Call it 77 years, the time it takes to take to a place, and the place to you, in the way that the modest majesty of a pine would do. What is that tree, to you and me, but the surrounding soil, sun and rain? It is just this, but, all of this that carries on.

By way of Boston and New York, Nancy moved up with Jessica in 1969, married Randy in 1970, made camp and then home on Rupert's land, and had Joel in 1977.   McKenzie and Jim, Charlotte and Derek, follow Ona and Gere on wooded paths that whisper a story still being told.  

Then, the early days of Bread and Puppet Theater, when peaceful, playful, papier-mâché uprisings made worldwide spectacles for meaning and change. Her puppets and performances added voice to the strength of grassroots rising, still resonant and, perhaps, even more important today. 

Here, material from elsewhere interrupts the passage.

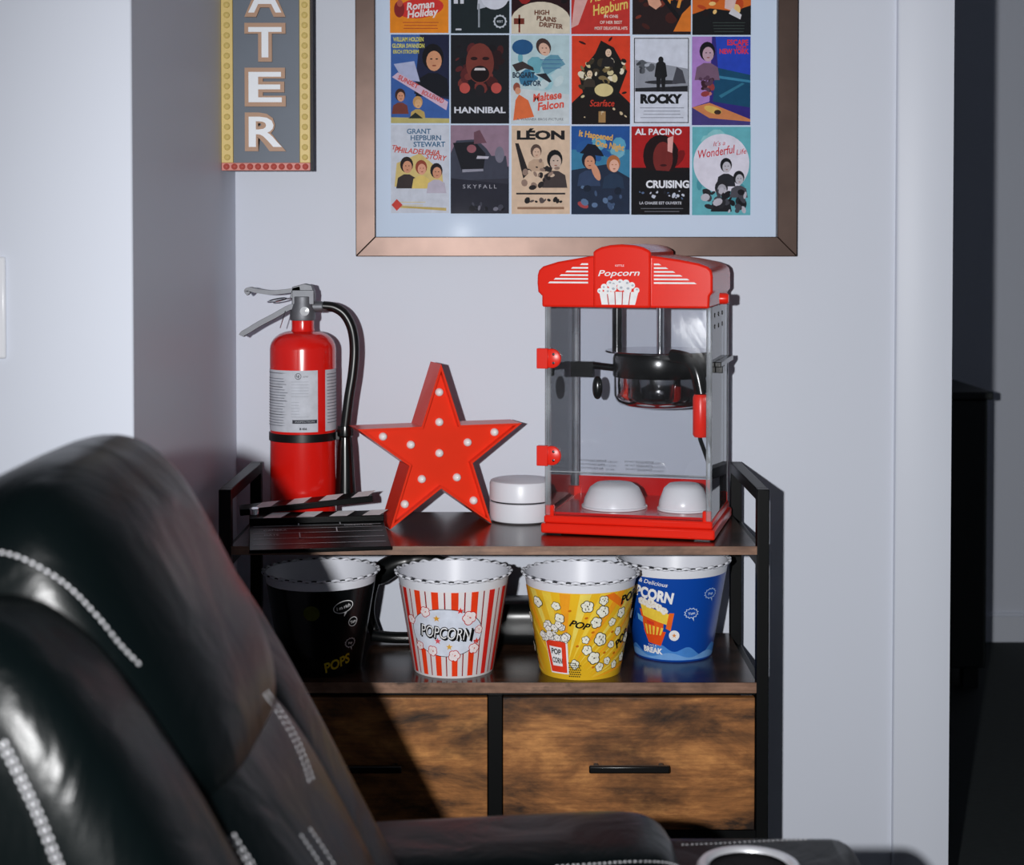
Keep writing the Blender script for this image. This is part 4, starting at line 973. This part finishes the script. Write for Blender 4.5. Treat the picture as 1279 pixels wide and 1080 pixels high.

Always, the quiet force of her art: she devoted 50 years to work with the hands that thought and spoke a quiet reserve to reveal a reservoir of feeling, when the things that we make say more and longer than words can do. Forever after they will silently dance, laugh and play, as long as light meets their color-swept surfaces.

We pulled planks of old-growth pine from the woodshed to rough plane a heart-carved top that capped a pine box lined with bows and shavings for the trip to St. J. for the ashes to be interred by the rock that borders the pond. Look for her on the first snow, in the first signs of spring that hint at her legacy living on, in this place and its people.